The revelation that carbon dioxide emissions are set to increase this year by over 3 per cent, despite temporarily falling 1.3 per cent between 2008 and 2009 due to global recession, signals an urgent warning that current efforts on climate change have simply failed. Even while we are still in the midst of recession - where the recovery is so fragile that another bank bailout is being pushed through in hopes of preventing a full-blown eurozone crisis - fossil fuel emissions have never been higher, and are projected to accelerate in coming years.
Officially, climate policy targets are aiming to cap emissions at around 450 parts per million (ppm), which would theoretically prevent global average temperatures rising beyond a 'safe' 2 degrees Celsius. The first problem is that we are long passed the danger point. In mid-2005, the Intergovernmental Panel on Climate Change (IPCC) confirmed that the total atmospheric concentration of greenhouse gases (accounting for nitrous oxide, methane and so on) was already 455 ppm. This implies that we are already well on course to surpass 2 degrees.

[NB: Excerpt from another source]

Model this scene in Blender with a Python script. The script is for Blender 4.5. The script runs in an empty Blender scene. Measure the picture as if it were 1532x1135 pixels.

The second problem is that as a growing number of leading climate scientists are now telling us, climate policy targets lag far behind the peer-reviewed science. The IPCC's and most other conventional climate models used to inform policy, do not sufficiently account for the complex role of uncertainties linked to positive-feedbacks - that is, the capacity of global warming to trigger changes which, in turn, trigger further changes, leading to a self-reinforcing feedback-cycle.
A disturbing body of data indicates that if we stray for too long above 350 ppm, as we are already, we are in grave danger of raising global temperatures by 1C (we are now at 0.8C), triggering exactly such positive-feedbacks with the potential to lead to dramatic, irreversible changes that could possibly culminate in runaway global warming. We don't even need to get to 2C.
James Hansen, who heads the NASA Goddard Institute for Space Studies, warns that if our "present overshoot" of the 350 ppm upper limit "is not brief, there is a possibility of seeding irreversible catastrophic effects." According to a 2009 paper in Nature co-authored by 28 international climate scientists, these effects would include "the risk of irreversible climate change, such as the loss of major ice sheets, accelerated sea-level rise and abrupt shifts in forest and agricultural systems."
It is likely that some of these feedbacks are already underway. The IPCC had originally projected the disappearance of the Arctic's late summer sea ice by the end of the century. But this year, Mark Serreze, head of the US National Snow and Ice Data Center, reported: "The Arctic sea ice has reached its four lowest summer extents (area covered) in the last four years. I stand by my previous statements that the Arctic summer sea ice cover is in a death spiral. It's not going to recover." Scientists fear the summer sea ice could disappear within three years.
The implications could be catastrophic. The accelerating sea ice melt is linked to the thawing of the Arctic permafrost, beneath which is trapped in the form of methane double the amount of carbon in the atmosphere. Current emissions levels, if unchanged, would lead local Arctic temperatures to rise up to around 8C. World permafrost expert Vladimir Romanovsky of the University of Alaska notes that this would be enough for half the world's permafrost to thaw to a depth of several metres, releasing the vast stores of methane into the atmosphere. Another permafrost expert, Ted Schuur of the University of Florida, observes that the process of thawing and methane release could rapidly accelerate over decades, most likely in the form of a 50-year meltdown intensifying due to rapid feedbacks. The result would be a process of irreversible, runaway warming that would make life on earth largely uninhabitable - "Venus syndrome", in Hansen's words.
Unfortunately, even peak oil will not save us. While the International Energy Agency recently confirmed that world crude oil production most likely peaked in 2006 - leading the watchdog's chief economist Fatih Birol to observe that "the age of cheap oil is over" - there is still enough oil shale, tar sands, coal and natural gas to burn through the first quarter of this century. To be sure, that is not long - but it is long enough to potentially push us off a climate cliff.
Rapid decarbonisation of the economy is therefore not an option. It is a last ditch emergency response necessary for our survival in the emerging post-carbon age. But we cannot achieve this as long as we cling to the mantra of unlimited economic growth on a finite planet. As University of Surrey economist Tim Jackson proves in his Prosperity Without Growth, efforts to 'decouple' growth from availability of cheap fossil fuels have not only failed, they have actually gone in reverse.
This means we need to fundamentally re-think the very definition of prosperity if we are to ensure that our children inherit viable societies on a liveable planet. The economics of the fossil fuel age is now obsolete. It needs to be written for the post-carbon age.